On the other hand, you need a board of at least 3 people (5 are normally required to set it up) who will work for the foundation on a strictly voluntary basis. Though more positions can be created, at least 4 must be filled (if you only have 3 people, one can hold 2 of the positions simultaneously). These are Director, Assistant Director, Secretary, and Treasurer. These volunteers are responsible for directing the foundation and are needed to sign most of its important paperwork. They are also chosen to handle finances and will have signing authority over the foundation’s accounts.

Each of these people must provide personal finance details and proof of identity, so this can be a bit invasive. Foreigners can be chosen as board members, however they will face even further scrutiny and having Thai people register the foundation is easier and faster. Once registration is finished, changing these positions is relatively easy. (background of foreigners are checked)

3. A Big Deposit

In order to register your foundation, a bank account has to opened and 200,000THB deposited into it. You need a letter from the bank proving that the money exists which you will include in your application. There are 2 catches here. (it could be higher, up to 500,000 baht depending on objectives of the foundation)

The first is that the foundation cannot open a bank account before it is registered, but the money has to be in the bank before the registration can happen. Confusing?Essentially, someone connected to the foundation can use her account pre-registration, and then the money can be transferred to a new foundation account that can be created after registration.

The second catch is that this 200,000THB must stay in the bank account indefinitely. It can’t be used for foundation operations or invested, however the foundation may collect interest from this deposit. When the foundation closes or dissolves, this key money is transferred to another foundation, so for all intents and purposes, it is a deposit which you’ll never get back. For this reason, it would be a good idea to prepare funding requests to ask for this money from donors for purposes of starting your foundation before you even get started.

4. A Name, a Location, and a Stamp

You need to choose an official name for your foundation and it must be in Thai without any transliterated words.
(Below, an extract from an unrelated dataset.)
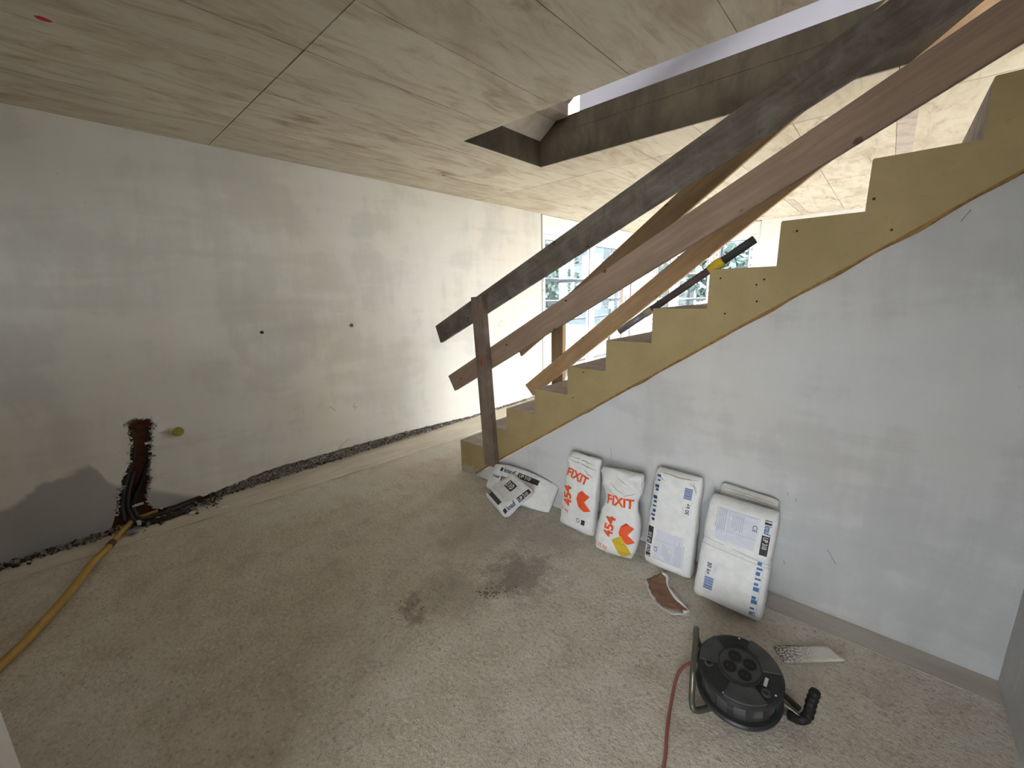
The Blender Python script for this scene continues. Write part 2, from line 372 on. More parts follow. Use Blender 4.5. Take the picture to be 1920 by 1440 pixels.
def rim_pt(r0, r1):
    i = rnd.randrange(len(chase)-4); a, b = chase[i], chase[i+1]; t = rnd.random()
    return ((XL-rnd.uniform(-.004, .03), a[0]+(b[0]-a[0])*t+rnd.uniform(-.012, .012), a[1]+(b[1]-a[1])*t+rnd.uniform(-.01, .01)), rnd.uniform(r0, r1))
crumbs('mortar_crumbs', lambda: rim_pt(.004, .012), 200, M['rubble'], wl)
crumbs('pale_crumbs', lambda: rim_pt(.004, .013), 170, M['rubble_pale'], wl)
def low_pt(r0, r1):
    yy = rnd.uniform(-.45, .62); sgm = abs(rnd.gauss(0, .03)) if yy < .1 else abs(rnd.gauss(0, .055))
    return ((XL+.0+min(sgm, .2), yy, rnd.uniform(.004, .03 if yy < .1 else .045)*(1-min(sgm, .15)/.16)+.006), rnd.uniform(r0, r1))
crumbs('dark_crumbs', lambda: low_pt(.004, .013), 300, M['rubble_dark'], wl)
crumbs('mortar_crumbs', lambda: low_pt(.004, .014), 260, M['rubble'], wl)
crumbs('pale_crumbs', lambda: low_pt(.003, .009), 120, M['rubble_pale'], wl)

# far wall, side wall behind the stair, wall under the stair, wall at the right, pier behind the camera
struct(boxes('wall_far', [((-3.8, YF, -.2), (-3.42, 7.85, H)), ((-1.60, YF, -.2), (-.9, 7.85, H)), ((1.8, YF, -.2), (3.2, 7.85, H)), ((-.9, YF, 2.38), (1.8, 7.85, H))], M['plaster_white']))
struct(boxes('wall_side', [((3.0, 2.26, -.2), (3.2, 3.38, H)), ((3.0, 7.02, -.2), (3.2, 7.6, H)), ((3.0, 3.38, 2.38), (3.2, 7.02, H)), ((3.0, 3.38, -.2), (3.2, 7.02, .01))], M['plaster_white']))
def sof(x): return .212 + .676*(x+2.064)
bm = bmesh.new(); extrude_xz(bm, [(-2.36, -.01), (2.0, -.01), (2.0, 2.474), (1.26, 2.474)], 2.114, 2.26)
ws = struct(bm_obj('wall_stair', bm, M['plaster_stair']))
for pth in ([(-.232, .532), (-.229, .518)], [(-.199, .512), (-.196, .496)], [(-.213, .188), (-.207, .170)], [(-.06, .31), (-.025, .255)], [(-1.13, .53), (-1.122, .49), (-1.128, .46)], [(.15, 1.65), (.168, 1.685)]):
    tube('scuff_mark', [(x_, 2.114, z_) for x_, z_ in pth], .0014, M['scuff'], ws, 6)
struct(boxes('wall_right', [((.481, -.37, -.2), (.62, 2.114, 2.474)), ((.62, -.37, -.2), (2.4, -.25, 2.474))], M['plaster_stair']))
struct(box('wall_pier', (-1.5, -.37, -.01), (-.73, -.25, 2.474), M['plaster_white']))
struct(box('wall_added_block', (-1.5, -1.6, -.01), (-1.38, -.37, 2.474), M['plaster_white']))  # unseen wall, added to keep back light from spilling left of the pier
struct(boxes('wall_back', [((-3.8, -1.75, -.2), (-2.6, -1.6, H)), ((-2.6, -1.75, -.2), (-1.9, -1.6, 1.4)), ((-2.6, -1.75, 2.1), (-1.9, -1.6, H)), ((-1.9, -1.75, -.2), (-.2, -1.6, H)), ((-.2, -1.75, 2.42), (1.2, -1.6, H)), ((-.2, -1.75, -.2), (1.2, -1.6, .02)), ((1.2, -1.75, -.2), (2.55, -1.6, H)), ((2.4, -1.6, -.2), (2.55, -.25, H))], M['plaster_white']))

# slab with stair opening, shuttering panels underneath
XMAX, YMIN, YMAX = 3.2, -3.3, 7.9
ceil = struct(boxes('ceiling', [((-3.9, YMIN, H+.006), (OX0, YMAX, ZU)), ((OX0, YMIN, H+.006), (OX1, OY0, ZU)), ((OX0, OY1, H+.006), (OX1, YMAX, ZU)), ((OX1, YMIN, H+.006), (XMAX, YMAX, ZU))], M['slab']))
def rects(x0, x1, y0, y1):
    if x1 <= OX0 or x0 >= OX1 or y1 <= OY0 or y0 >= OY1: return [(x0, x1, y0, y1)]
    r = []
    if x0 < OX0: r.append((x0, OX0, y0, y1)); x0 = OX0
    if x1 > OX1: r.append((OX1, x1, y0, y1)); x1 = OX1
    if y0 < OY0: r.append((x0, x1, y0, OY0))
    if y1 > OY1: r.append((x0, x1, OY1, y1))
    return r
xs = [-3.6, -3.04, -2.48, -1.97, -1.535, -1.075, -.6, -.1, .4, .9, 1.4, 1.9, 2.4, 3.1]
ys = [-3.3, -1.55, .917, 3.42, 5.42, 7.65]
cube = bpy.data.meshes.new('panel'); bm = bmesh.new(); bmesh.ops.create_cube(bm, size=1); bm.to_mesh(cube); bm.free(); cube.materials.append(M['ceiling'])
for i in range(len(xs)-1):
    for j in range(len(ys)-1):
        for (x0, x1, y0, y1) in rects(xs[i], xs[i+1], ys[j], ys[j+1]):
            if x1-x0 < .01 or y1-y0 < .01: continue
            gx = .0016 if (i+j) % 3 else .0026
            x0g, x1g, y0g, y1g = x0+gx*(x0 != OX0 and x0 != OX1), x1-gx*(x1 != OX0 and x1 != OX1), y0+.003*(y0 != OY1), y1-.003*(y1 != OY0)
            if y0 == OY1: y0g = y0
            dz = rnd.uniform(0, .0012)
            link(bpy.data.objects.new('panel', cube), ceil, Matrix.Translation(((x0g+x1g)/2, (y0g+y1g)/2, H+.0035+dz)) @ Matrix.Diagonal((x1g-x0g, y1g-y0g, .007, 1)))
for a, b in (((-.10, 3.5, H-.003), (-.005, 4.78, H)), ((-1.06, 6.2, H-.003), (-.99, 7.42, H))): box('filler_strip', a, b, M['step'], ceil)
def blot(name, cx, cy, rx, ry, m, parent, z):
    bm = bmesh.new(); n_ = 16
    vs_ = [bm.verts.new((cx+rx*math.cos(t*2*math.pi/n_)*rnd.uniform(.75, 1.1), cy+ry*math.sin(t*2*math.pi/n_)*rnd.uniform(.75, 1.1), z)) for t in range(n_)]
    bm.faces.new(vs_); e = bmesh.ops.extrude_face_region(bm, geom=bm.faces[:])
    for v_ in [g for g in e['geom'] if isinstance(g, bmesh.types.BMVert)]: v_.co.z += .0012
    return bm_obj(name, bm, m, parent)
blot('paint_mark', -2.441, .175, .016, .024, M['red_paint'], ceil, H-.001)['label'] = 'red spray mark on the ceiling'
blot('paint_mark', -3.029, 2.519, .014, .018, M['red_paint'], ceil, H-.001)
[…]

You can still use the foundation’s name in another language for your operations, but the Thai name is official.

A location has to be selected for the foundation, as an office or another kind of center. To prepare your paperwork, you need to have a lease or rental agreement in place and copies of the ownership documents and the owner’s identity card.

The foundation also needs a stamp prepared that will be its official seal. The stamp can be in any language and may contain a log or just text.

5. Paperwork From Everywhere

You need to register your foundation with a district office (amphoe) and with the province where you will be located. This requires a pile of paperwork, some of which can be picked up at the district office.

How did we do it?

The hard way. The DCF took about a year to become registered with the Ministry of Culture as an officially recognized foundation in Thailand. This is mostly because we tried to register by ourselves, simply by heading to the district office and asking what paperwork we needed to prepare. Of course there is no checklist, but instead just oral communication with the staff. Once the paperwork was prepared the first time and brought to the district office, we were told that we had some unnecessary documents (which they had told us to prepare) and were missing others (that they had failed to ask us to prepare the first time). This occurred about 3 or 4 times, with about a month of preparing paperwork between each visit to the amphoe and it became clear to us that the process could continue ad infinitum unless we did one of two things: work with a lawyer or ‘grease the wheels’.

If you are looking to do charity works in Thailand, you should register a foundation to help you achieve your specific goals.You can register yourself, or better yet work with a lawyer to help get the process completed effectively and quickly.